Le texte du bureau national ne précise nulle part que, pour que les propositions qu’il avance soient prises en compte, il faudrait négocier un nouveau traité européen.

L’Union européenne restera un nain politique tant que sa politique étrangère ne pourra être décidée qu’à l’unanimité (article 28-a du traité de Lisbonne).

Il est interdit aux États de l’Union d’aider leurs entreprises (articles 107 à 109).

Il ne sera pas possible de mettre fin au dumping fiscal et social tant que les articles 113 et 114 du traité de Lisbonne obligeront à ce que toute décision dans ces domaines soit prise à l’unanimité des 27 États de l’Union.

Pourquoi le texte du bureau national n’en souffle-t-il pas un mot ? Pourquoi ne pas reconnaître que c’était une erreur de donner à Nicolas Sarkozy les moyens constitutionnels de signer le traité de Lisbonne ? C’est pourtant ce qu’avait fait la majorité des parlementaires socialistes en février 2008, au congrès de Versailles.

La majorité des députés socialistes a laissé, en 2008, se fermer une énorme porte blindée. Maintenant, le texte du bureau national propose de frapper timidement à cette porte sans reconnaître son erreur. Nous prendrions le risque de le payer très cher aux élections européennes de 2014, si le texte du bureau national n’était pas amendé.

2 - Le consensus avec Angela Merkel est mortel pour l’Europe

La réorientation de l’Union européenne est urgente si nous voulons la sauver.

La crise sociale et économique est extrêmement profonde. Elle ne pourra se dénouer que sur le terrain politique. La droite a échoué à la dénouer. Ou la gauche pourra dénouer la crise, ou ce sera l’extrême-droite qui la dénouera en mettant fin à l’Union après avoir rallié à sa cause une partie de la droite.

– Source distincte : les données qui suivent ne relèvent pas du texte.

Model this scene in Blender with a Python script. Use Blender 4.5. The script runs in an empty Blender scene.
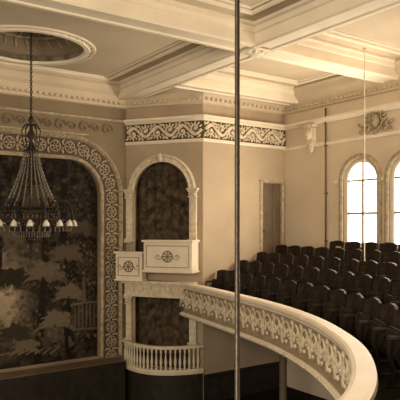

Seule une alternative de gauche, rompant résolument avec la droite européenne, permettra de créer le rapport de forces pour réorienter l’Union européenne. On ne peut pas faire progresser l’Europe par consensus avec les néo-libéraux. François Hollande doit rompre l’accord qui le lie à la droite européenne. Il doit prendre la tête de cette alternative, en s’appuyant sur toutes les forces de gauche, les syndicats et les mouvements sociaux de plus en plus puissants en Europe.